Dass Plebiszite nur dann sinnvoll sind, wenn die Stimmberechtigten unbeeinflusst von Volksverhetzern abstimmen können, sieht man sehr schön am Beispiel Großbritanniens - bereits einen Tag nach dem Brexit wurde vielen Briten klar, dass sie von den Farages und Johnsons ganz übel manipuliert und verarscht worden waren. Auch die Franzosen dürften inzwischen mitbekommen haben, dass man als Einzelkämpfer weniger erreicht als in einer Gemeinschaft.
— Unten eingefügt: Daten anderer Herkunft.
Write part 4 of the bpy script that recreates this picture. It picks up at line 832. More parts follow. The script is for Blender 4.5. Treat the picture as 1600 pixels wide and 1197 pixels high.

Wer in einer Welt mit global agierenden Wirtschaftsgiganten und Banken überleben will, muss sich zwangsläufig mit anderen zusammenschließen.

Nett, dass die AfD im fünften Absatz endlich einmal ihre politischen Ziele darlegt, auch wenn der grösste Teil des Absatzes aus Floskeln und Allgemeinplätzen besteht. Nach der kurzen Erwähnung angeblich "fundamentaler Krisen von Währung und Energieversorgung", obwohl der Euro die stabilste Währung der Welt ist und der Strom in der gesamten BRD noch nie rationiert wurde, kommt man zügig zum Punkt, und erläutert, worum es der AfD wirklich geht: Die Ablehnung der Migration und die "Konfrontation mit dem Islam". Und das Allheilmittel gegen das beschworene Feindbild ist selbstverständlich die "unmittelbare Mitbestimmung der Bürger". Mich würde interessieren, wie das konkret aussehen soll - will die AfD "das Volk" an der Grenze postieren, um dort dann über die Einreise jedes eintreffenden Asylbewerbers per Volksentscheid abzustimmen?

Der abschließende sechste Absatz ist dann noch einmal rein rhetorischer Natur - die AfD wird in absehbarer Zukunft kaum in die Verlegenheit kommen, mit anderen Parteien koalieren zu müssen.